## Data for processing
┌────────

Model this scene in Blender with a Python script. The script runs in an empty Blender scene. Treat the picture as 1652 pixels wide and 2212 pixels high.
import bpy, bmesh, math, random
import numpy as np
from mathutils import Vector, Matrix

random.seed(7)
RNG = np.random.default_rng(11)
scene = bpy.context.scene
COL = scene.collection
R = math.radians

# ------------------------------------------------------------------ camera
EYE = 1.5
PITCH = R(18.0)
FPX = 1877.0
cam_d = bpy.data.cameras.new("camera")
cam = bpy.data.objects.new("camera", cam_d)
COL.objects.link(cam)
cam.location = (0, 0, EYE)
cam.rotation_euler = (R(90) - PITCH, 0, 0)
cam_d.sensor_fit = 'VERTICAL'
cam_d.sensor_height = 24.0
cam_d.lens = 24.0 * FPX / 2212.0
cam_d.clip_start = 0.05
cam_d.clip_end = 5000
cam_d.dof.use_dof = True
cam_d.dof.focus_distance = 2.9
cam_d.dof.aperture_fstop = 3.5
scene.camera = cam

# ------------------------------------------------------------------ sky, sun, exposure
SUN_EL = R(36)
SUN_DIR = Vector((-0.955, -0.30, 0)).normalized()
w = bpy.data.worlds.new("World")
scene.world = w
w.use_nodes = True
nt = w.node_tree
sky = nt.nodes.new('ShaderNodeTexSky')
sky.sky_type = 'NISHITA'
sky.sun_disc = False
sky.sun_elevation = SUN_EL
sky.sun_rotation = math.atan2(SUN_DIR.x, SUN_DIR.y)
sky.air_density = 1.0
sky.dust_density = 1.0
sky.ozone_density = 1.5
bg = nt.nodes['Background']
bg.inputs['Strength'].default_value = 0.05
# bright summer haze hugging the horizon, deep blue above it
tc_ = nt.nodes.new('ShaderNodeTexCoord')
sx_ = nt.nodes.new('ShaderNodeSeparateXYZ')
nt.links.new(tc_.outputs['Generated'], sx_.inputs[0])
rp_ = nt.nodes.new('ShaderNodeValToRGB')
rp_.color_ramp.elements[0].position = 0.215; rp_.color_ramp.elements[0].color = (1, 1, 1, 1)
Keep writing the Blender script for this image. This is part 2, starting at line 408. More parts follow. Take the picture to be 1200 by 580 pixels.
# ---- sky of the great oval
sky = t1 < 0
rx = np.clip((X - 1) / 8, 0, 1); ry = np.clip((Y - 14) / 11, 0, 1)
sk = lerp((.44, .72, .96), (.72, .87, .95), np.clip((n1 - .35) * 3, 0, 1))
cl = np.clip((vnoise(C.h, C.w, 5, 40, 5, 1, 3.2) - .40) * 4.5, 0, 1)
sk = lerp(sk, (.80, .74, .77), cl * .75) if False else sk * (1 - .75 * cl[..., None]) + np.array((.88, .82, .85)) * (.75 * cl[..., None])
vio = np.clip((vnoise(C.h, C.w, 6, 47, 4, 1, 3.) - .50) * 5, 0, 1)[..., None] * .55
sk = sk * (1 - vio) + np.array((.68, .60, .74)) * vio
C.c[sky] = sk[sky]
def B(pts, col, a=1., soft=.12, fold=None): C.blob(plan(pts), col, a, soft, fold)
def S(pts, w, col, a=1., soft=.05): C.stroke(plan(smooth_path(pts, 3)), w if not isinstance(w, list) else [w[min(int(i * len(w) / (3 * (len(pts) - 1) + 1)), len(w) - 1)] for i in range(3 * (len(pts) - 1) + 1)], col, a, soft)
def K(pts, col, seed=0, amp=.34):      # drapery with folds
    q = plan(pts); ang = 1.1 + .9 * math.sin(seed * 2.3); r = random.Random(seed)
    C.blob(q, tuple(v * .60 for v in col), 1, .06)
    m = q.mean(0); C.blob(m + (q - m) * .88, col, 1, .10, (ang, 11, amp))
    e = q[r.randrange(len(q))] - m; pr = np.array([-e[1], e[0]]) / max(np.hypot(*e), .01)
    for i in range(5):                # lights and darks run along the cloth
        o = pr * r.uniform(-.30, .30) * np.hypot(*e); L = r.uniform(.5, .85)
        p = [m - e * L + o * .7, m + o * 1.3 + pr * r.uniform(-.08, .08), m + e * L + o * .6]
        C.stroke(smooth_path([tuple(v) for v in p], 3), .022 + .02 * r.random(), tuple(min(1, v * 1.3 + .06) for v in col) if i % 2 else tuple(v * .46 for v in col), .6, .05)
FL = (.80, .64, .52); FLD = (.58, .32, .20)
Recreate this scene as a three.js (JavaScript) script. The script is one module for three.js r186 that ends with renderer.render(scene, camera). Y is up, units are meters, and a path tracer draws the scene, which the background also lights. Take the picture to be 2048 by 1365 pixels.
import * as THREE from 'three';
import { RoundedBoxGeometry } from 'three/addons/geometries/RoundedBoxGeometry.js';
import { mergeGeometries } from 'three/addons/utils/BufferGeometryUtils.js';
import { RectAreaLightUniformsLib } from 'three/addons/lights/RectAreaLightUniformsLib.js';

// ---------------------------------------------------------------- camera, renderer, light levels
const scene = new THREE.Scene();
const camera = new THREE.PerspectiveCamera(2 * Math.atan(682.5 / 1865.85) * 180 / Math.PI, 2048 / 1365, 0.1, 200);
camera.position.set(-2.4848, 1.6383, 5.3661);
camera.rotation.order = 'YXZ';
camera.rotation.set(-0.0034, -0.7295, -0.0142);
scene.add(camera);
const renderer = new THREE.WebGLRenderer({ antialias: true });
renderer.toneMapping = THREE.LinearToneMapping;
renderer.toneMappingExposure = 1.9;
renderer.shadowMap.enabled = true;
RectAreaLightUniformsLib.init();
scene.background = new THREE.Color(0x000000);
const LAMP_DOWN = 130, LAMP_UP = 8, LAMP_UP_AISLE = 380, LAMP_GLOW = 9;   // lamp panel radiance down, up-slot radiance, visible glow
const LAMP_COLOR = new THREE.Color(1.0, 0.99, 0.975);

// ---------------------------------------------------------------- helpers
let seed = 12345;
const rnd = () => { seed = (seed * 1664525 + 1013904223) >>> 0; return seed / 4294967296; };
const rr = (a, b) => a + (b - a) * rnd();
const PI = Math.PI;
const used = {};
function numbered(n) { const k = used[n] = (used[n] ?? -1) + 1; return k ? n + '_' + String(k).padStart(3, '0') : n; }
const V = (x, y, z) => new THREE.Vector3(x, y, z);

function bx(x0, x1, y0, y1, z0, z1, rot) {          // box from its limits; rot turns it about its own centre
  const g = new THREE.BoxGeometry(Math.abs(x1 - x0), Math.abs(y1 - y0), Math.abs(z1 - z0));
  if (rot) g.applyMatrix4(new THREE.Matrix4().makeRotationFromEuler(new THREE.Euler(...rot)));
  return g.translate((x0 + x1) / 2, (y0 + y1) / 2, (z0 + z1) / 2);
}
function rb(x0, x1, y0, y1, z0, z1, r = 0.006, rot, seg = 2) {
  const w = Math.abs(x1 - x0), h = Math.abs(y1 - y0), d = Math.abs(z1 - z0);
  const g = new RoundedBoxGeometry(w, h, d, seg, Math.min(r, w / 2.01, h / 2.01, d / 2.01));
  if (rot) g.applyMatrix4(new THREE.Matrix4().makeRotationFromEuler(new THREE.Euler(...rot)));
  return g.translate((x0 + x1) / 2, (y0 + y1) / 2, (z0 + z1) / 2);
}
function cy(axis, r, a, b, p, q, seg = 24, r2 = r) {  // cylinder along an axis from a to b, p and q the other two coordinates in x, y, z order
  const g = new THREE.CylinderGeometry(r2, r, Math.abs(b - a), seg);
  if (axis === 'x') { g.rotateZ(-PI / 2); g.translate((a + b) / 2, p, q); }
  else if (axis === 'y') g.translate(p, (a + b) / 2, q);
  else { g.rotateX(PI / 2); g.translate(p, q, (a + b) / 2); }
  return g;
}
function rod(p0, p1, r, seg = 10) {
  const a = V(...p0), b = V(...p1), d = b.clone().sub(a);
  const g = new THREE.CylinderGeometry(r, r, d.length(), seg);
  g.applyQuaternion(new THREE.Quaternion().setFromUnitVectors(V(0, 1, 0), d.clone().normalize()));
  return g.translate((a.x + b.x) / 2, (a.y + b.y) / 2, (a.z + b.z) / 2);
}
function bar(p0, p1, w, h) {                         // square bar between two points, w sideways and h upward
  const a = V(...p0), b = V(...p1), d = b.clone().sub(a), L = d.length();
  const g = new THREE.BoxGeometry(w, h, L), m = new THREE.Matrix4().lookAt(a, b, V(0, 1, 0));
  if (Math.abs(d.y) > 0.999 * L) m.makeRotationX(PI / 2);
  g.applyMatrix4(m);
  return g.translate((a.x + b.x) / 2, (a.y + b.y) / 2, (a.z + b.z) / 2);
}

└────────

Report how many lines of the data hold the string "Take"; give only the number.

## Written solution
2